Until recently, recycling processes for composite components such as wind turbine blades has resulted in short fibres with lower mechanical properties than virgin fibre. Although useful the material is unsuitable for re-use in high performing products.
Originally designed to remove waste polymers from filters and production equipment, the process uses superheated steam, under compression, to penetrate microscopic fissures in the composite’s polymer, where it then condenses.
On decompression, it boils and expands, cracking the polymer and carrying away broken particles. This pressure swing cycle is then repeated until all the matrix has been separated from the fibre, allowing the monomers to also be reclaimed for possible reprocessing.
The DEECOM process leaves the primary component material intact and undamaged, allowing for any length to be retained. National Composites Centre engineers working with fibre handling and conversion technology leaders Cygnet Texkimp could employ the reclaimed continuous carbon fibre to make a new pressure vessel using filament winding.
Fibre recovery and recycling project forms part of the centre’s Hydrogen programme, developing and sharing the technical knowledge, cross-sector composite expertise and state of the art technology that businesses need to achieve their hydrogen ambitions.

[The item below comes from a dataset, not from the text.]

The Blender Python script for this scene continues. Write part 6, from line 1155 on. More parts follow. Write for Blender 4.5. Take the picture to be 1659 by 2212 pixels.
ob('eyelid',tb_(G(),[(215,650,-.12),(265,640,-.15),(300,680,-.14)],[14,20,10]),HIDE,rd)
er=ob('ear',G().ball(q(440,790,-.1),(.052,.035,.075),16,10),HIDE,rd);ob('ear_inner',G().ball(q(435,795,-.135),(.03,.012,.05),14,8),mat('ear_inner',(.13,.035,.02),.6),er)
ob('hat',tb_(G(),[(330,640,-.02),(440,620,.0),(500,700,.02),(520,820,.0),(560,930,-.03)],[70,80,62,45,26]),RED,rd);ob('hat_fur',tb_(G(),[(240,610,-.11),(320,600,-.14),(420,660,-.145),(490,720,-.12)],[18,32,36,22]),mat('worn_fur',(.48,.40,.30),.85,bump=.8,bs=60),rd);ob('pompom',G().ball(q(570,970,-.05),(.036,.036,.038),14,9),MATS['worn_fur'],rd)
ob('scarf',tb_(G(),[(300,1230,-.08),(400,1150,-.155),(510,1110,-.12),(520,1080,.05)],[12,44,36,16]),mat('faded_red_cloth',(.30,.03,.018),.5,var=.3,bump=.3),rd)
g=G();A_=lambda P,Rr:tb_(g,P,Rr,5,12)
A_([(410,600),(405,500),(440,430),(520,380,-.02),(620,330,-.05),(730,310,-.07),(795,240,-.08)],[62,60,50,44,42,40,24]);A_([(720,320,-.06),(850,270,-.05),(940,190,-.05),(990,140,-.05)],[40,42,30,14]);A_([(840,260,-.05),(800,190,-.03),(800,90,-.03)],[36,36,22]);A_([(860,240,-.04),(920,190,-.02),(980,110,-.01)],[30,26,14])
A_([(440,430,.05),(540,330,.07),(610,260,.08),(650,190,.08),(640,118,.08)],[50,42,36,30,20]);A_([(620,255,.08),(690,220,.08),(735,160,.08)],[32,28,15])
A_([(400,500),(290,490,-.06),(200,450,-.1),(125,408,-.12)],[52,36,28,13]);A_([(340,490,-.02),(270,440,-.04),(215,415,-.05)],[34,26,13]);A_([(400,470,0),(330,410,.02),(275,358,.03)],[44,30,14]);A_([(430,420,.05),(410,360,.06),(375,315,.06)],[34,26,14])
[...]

Announcing the project results, NCC chief engineer, hydrogen, National Composites Centre Marcus Walls-Bruck, said continuous fibre recovery was a significant step towards the goal of a fully recyclable certified tank – the critical technology barrier to embed hydrogen in the energy mix and meet net zero targets.
B&M Longworth director Jen Hill concluded:
“Recent projects have seen success in a range of composite panels and automotive parts, so a move towards hydrogen tanks was the next logical challenge.”
“By pulling together we can onshore advanced material production, optimise reuse, reduce import and supply chain issues and improve the UK’s export potential, all while leading on sustainability in composites.”